Wie gestalten Sie heute ihre Zeit? 

Frick: In ganz kleinem Mass erledige ich noch meine beruflichen Aufgaben als Rechtsanwalt und Notar. Daneben versuche ich, mich zu bewegen – mit Wandern, Langlaufen oder Velofahren. Sonst verbringe ich meine Zeit mit Reisen, Lesen, Nachdenken und die Welt Beobachten. Gelegentlich lebe ich ein paar Monate lang im Ausland, etwa wiederholt in Wien oder demnächst in Italien.
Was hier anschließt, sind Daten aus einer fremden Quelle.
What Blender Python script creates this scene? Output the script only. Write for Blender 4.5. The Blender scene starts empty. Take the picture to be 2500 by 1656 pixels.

Bruno Frick (69) ist in Uznach im Kanton St. Gallen aufgewachsen, lebt aber seit der Schulzeit in Einsiedeln. 20 Jahre lang vertrat er den Kanton Schwyz im Ständerat, den er 2005 präsidierte. Der CVP-Politiker und Vater eines erwachsenen Sohnes war Mitinitiant der im Herbst 2000 verworfenen Solarinitiative und dezidierter Befürworter einer Strafbefreiung des Cannabis-Konsums. Nach seinem Ausscheiden aus dem Parlament 2011 gehörte Frick unter anderem dem Verwaltungsrat der Eidgenössischen Finanzmarktaufsicht Finma an.